Kakung, Uti, Kakek, Nenek, semua menunjuk pada orang tua kita yaitu Mbah atau Simbah. Cucu memang sosok yang istimewa bagi Simba. Rasa sayang yang dulu mengalir ke anak, setelah anak diberi momongan, maka tercurah kepada cucunya.
Ketika cucu rewel, anak lah yang kena semprot, bukan cucu. Permintaan apapun akan diberikan yang penting cucunya bahagia. Maka tidak heran jika melihat simbah-simbah yang masih giat bekerja, tujuannya terkadang hanya sekedar dapat membelikan jajan/mainan cucunya. Ketika mereka bisa membelikan untuk cucu, itulah kebahagiaan mereka.
Seperti sebelumnya, liburan kali ini kami berencana ke rumah Simbah. Hari senin depan adalah jadwal yang kami agendakan.
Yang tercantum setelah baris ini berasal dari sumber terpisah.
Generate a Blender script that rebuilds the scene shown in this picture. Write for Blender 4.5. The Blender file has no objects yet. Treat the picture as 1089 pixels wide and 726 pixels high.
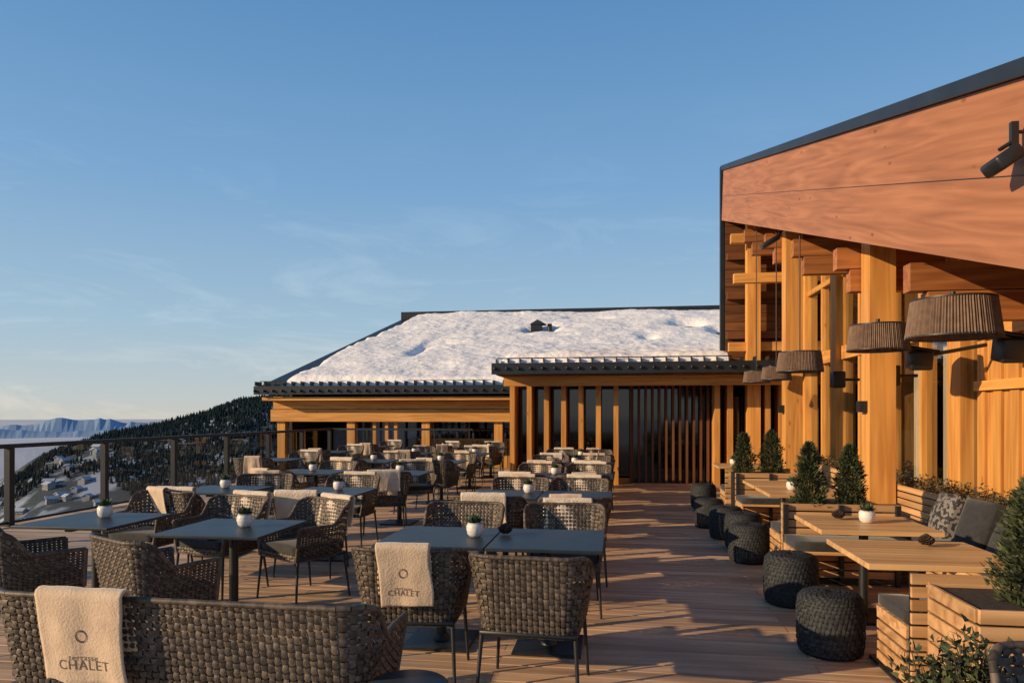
import bpy, bmesh, math, random
from mathutils import Vector, Matrix, noise
from mathutils.bvhtree import BVHTree
random.seed(7)
R=math.radians
sc=bpy.context.scene
# ------------------------------------------------ materials
def nodes(name):
    m=bpy.data.materials.new(name); m.use_nodes=True
    nt=m.node_tree; return m,nt,nt.nodes['Principled BSDF']
def N(nt,t,**k):
    n=nt.nodes.new(t)
    for a,b in k.items(): setattr(n,a,b)
    return n
def mk(name,c1,c2=None,rough=.6,scale=6,stretch=(1,1,1),bump=0,bdist=.01,rnd=0,metal=0,spec=.5,fine=None,detail=5,lo=.35,hi=.65,sheen=0):
    m,nt,p=nodes(name); L=nt.links.new
    c2=c2 or tuple(x*.7 for x in c1)
    tc=N(nt,'ShaderNodeTexCoord'); mp=N(nt,'ShaderNodeMapping'); mp.inputs['Scale'].default_value=stretch
    geo=N(nt,'ShaderNodeNewGeometry')
    add=N(nt,'ShaderNodeVectorMath',operation='ADD')
    mul=N(nt,'ShaderNodeMath',operation='MULTIPLY'); mul.inputs[1].default_value=37. if rnd else 0
    L(geo.outputs['Random Per Island'],mul.inputs[0])
    L(tc.outputs['Object'],mp.inputs['Vector']); L(mp.outputs[0],add.inputs[0]); L(mul.outputs[0],add.inputs[1])
    n=N(nt,'ShaderNodeTexNoise'); n.inputs['Scale'].default_value=scale; n.inputs['Detail'].default_value=detail
    L(add.outputs[0],n.inputs['Vector'])
    r=N(nt,'ShaderNodeValToRGB'); r.color_ramp.elements[0].position=lo; r.color_ramp.elements[1].position=hi
    r.color_ramp.elements[0].color=(*c2,1); r.color_ramp.elements[1].color=(*c1,1)
    L(n.outputs['Fac'],r.inputs[0])
    out=r.outputs[0]
    if rnd:
        mr=N(nt,'ShaderNodeMapRange'); mr.inputs['To Min'].default_value=1-rnd; mr.inputs['To Max'].default_value=1+rnd
        L(geo.outputs['Random Per Island'],mr.inputs['Value'])
        hs=N(nt,'ShaderNodeHueSaturation'); L(mr.outputs[0],hs.inputs['Value']); L(out,hs.inputs['Color']); out=hs.outputs[0]
    L(out,p.inputs['Base Color'])
    p.inputs['Roughness'].default_value=rough; p.inputs['Metallic'].default_value=metal
    p.inputs['Specular IOR Level'].default_value=spec
    if sheen: p.inputs['Sheen Weight'].default_value=sheen
    if bump:
        b=N(nt,'ShaderNodeBump'); b.inputs['Strength'].default_value=bump; b.inputs['Distance'].default_value=bdist
        if fine:
            n2=N(nt,'ShaderNodeTexNoise'); n2.inputs['Scale'].default_value=fine; n2.inputs['Detail'].default_value=3
            L(add.outputs[0],n2.inputs['Vector']); L(n2.outputs['Fac'],b.inputs['Height'])
        else: L(n.outputs['Fac'],b.inputs['Height'])
        L(b.outputs[0],p.inputs['Normal'])
    return m
def wood(name,c1,c2,axis,rnd=.18,rough=.6,s=1.0,knots=True,waves=.5,rings=16,lo=.28,hi=.66,stain=0):
    """long-grain timber; grain runs along axis"""
    m,nt,p=nodes(name); L=nt.links.new
    tc=N(nt,'ShaderNodeTexCoord'); geo=N(nt,'ShaderNodeNewGeometry')
    st=[14*s]*3; st['XYZ'.index(axis)]=.8*s
    mul=N(nt,'ShaderNodeMath',operation='MULTIPLY'); mul.inputs[1].default_value=53.
    L(geo.outputs['Random Per Island'],mul.inputs[0])
    add=N(nt,'ShaderNodeVectorMath',operation='ADD'); L(tc.outputs['Object'],add.inputs[0]); L(mul.outputs[0],add.inputs[1])
    mp=N(nt,'ShaderNodeMapping'); mp.inputs['Scale'].default_value=st; L(add.outputs[0],mp.inputs['Vector'])
    n=N(nt,'ShaderNodeTexNoise'); n.inputs['Scale'].default_value=1.; n.inputs['Detail'].default_value=7; n.inputs['Distortion'].default_value=.5
    L(mp.outputs[0],n.inputs['Vector'])
    mp2=N(nt,'ShaderNodeMapping'); st2=[3.2*s]*3; st2['XYZ'.index(axis)]=.2*s; mp2.inputs['Scale'].default_value=st2
    L(add.outputs[0],mp2.inputs['Vector'])
    n2=N(nt,'ShaderNodeTexNoise'); n2.inputs['Scale'].default_value=1.; n2.inputs['Detail'].default_value=2.; L(mp2.outputs[0],n2.inputs['Vector'])
    m2=N(nt,'ShaderNodeMath',operation='MULTIPLY'); m2.inputs[1].default_value=rings; L(n2.outputs['Fac'],m2.inputs[0])
    fr=N(nt,'ShaderNodeMath',operation='PINGPONG'); fr.inputs[1].default_value=1.; L(m2.outputs[0],fr.inputs[0])
    mx=N(nt,'ShaderNodeMath',operation='MULTIPLY_ADD'); mx.inputs[1].default_value=waves*.5; L(fr.outputs[0],mx.inputs[0])
    sb=N(nt,'ShaderNodeMath',operation='SUBTRACT'); sb.inputs[1].default_value=waves*.25; L(n.outputs['Fac'],sb.inputs[0]); L(sb.outputs[0],mx.inputs[2])
    r=N(nt,'ShaderNodeValToRGB'); r.color_ramp.elements[0].position=lo; r.color_ramp.elements[1].position=hi
    r.color_ramp.elements[0].color=(*c2,1); r.color_ramp.elements[1].color=(*c1,1); L(mx.outputs[0],r.inputs[0])
    out=r.outputs[0]
    if knots:
        mp3=N(nt,'ShaderNodeMapping'); st3=[5*s]*3; st3['XYZ'.index(axis)]=1.7*s; mp3.inputs['Scale'].default_value=st3; L(add.outputs[0],mp3.inputs['Vector'])
        v=N(nt,'ShaderNodeTexVoronoi'); v.inputs['Scale'].default_value=1.; L(mp3.outputs[0],v.inputs['Vector'])
        kr=N(nt,'ShaderNodeValToRGB'); kr.color_ramp.elements[0].position=.04; kr.color_ramp.elements[1].position=.10
        kr.color_ramp.elements[0].color=(.45,.36,.3,1); kr.color_ramp.elements[1].color=(1,1,1,1); L(v.outputs['Distance'],kr.inputs[0])
        mm=N(nt,'ShaderNodeMixRGB',blend_type='MULTIPLY'); mm.inputs[0].default_value=.8; L(out,mm.inputs[1]); L(kr.outputs[0],mm.inputs[2]); out=mm.outputs[0]
    if stain:
        n4=N(nt,'ShaderNodeTexNoise'); n4.inputs['Scale'].default_value=.9; n4.inputs['Detail'].default_value=6; L(tc.outputs['Object'],n4.inputs['Vector'])
        r4=N(nt,'ShaderNodeValToRGB'); r4.color_ramp.elements[0].position=.38; r4.color_ramp.elements[1].position=.6
        r4.color_ramp.elements[0].color=(1-stain,1-stain,1-stain,1); r4.color_ramp.elements[1].color=(1,1,1,1); L(n4.outputs['Fac'],r4.inputs[0])
        mm=N(nt,'ShaderNodeMixRGB',blend_type='MULTIPLY'); mm.inputs[0].default_value=1; L(out,mm.inputs[1]); L(r4.outputs[0],mm.inputs[2]); out=mm.outputs[0]
    mr=N(nt,'ShaderNodeMapRange'); mr.inputs['To Min'].default_value=1-rnd; mr.inputs['To Max'].default_value=1+rnd; L(geo.outputs['Random Per Island'],mr.inputs['Value'])
    hs=N(nt,'ShaderNodeHueSaturation'); L(mr.outputs[0],hs.inputs['Value']); L(out,hs.inputs['Color'])
    L(hs.outputs[0],p.inputs['Base Color']); p.inputs['Roughness'].default_value=rough
    p.inputs['Specular IOR Level'].default_value=.3
    b=N(nt,'ShaderNodeBump'); b.inputs['Strength'].default_value=.35; b.inputs['Distance'].default_value=.004; L(mx.outputs[0],b.inputs['Height']); L(b.outputs[0],p.inputs['Normal'])
    return m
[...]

"Kring kring kring" terdengar nada dering hp istri.
"Bapakmu diare ki Nduk, sudah empat kali ke belakang. Bekas operasi ginjalnya juga terasa sakit" Terdengar suara Uti gugup.
"Di periksakan to bu atau dibelikan obat" Jawab istri.
"Ini pada kerja, tidak ada orang." Jawab Uti.
Begitulah kebiasaan keseharian kami. Kakung dan Uti, orang tua dari istri ketika sakit, pasti istri yang pertama dihubungi. Maklum kami lah keluarga terdekat. Apalagi simbah di Batang hanya berdua tanpa sanak famili. Mereka berdua pendatang, keluarga besar hampir semua tinggal di kulon progo, Jogja.
Istriku hanya dua bersaudara. Sedangkan anak pertama tinggal di Bogor. Sebenarnya kami ingin Simbah tinggal di Ungaran, tapi beliau lebih suka tinggal di lingkungan saat ini. Maklum, sudah 30 tahun lebih mereka menetap di sana. Saya pun berpikiran positif saja, mungkin itu cara Tuhan supaya rasa sayang tidak luntur kepada kami.
Selang kurang lebih 3 jam, Uti menelepon kembali.
"Kakung sudah mandek diarenya, tadi ada Lek Samur yang belikan imodium." cerita Uti.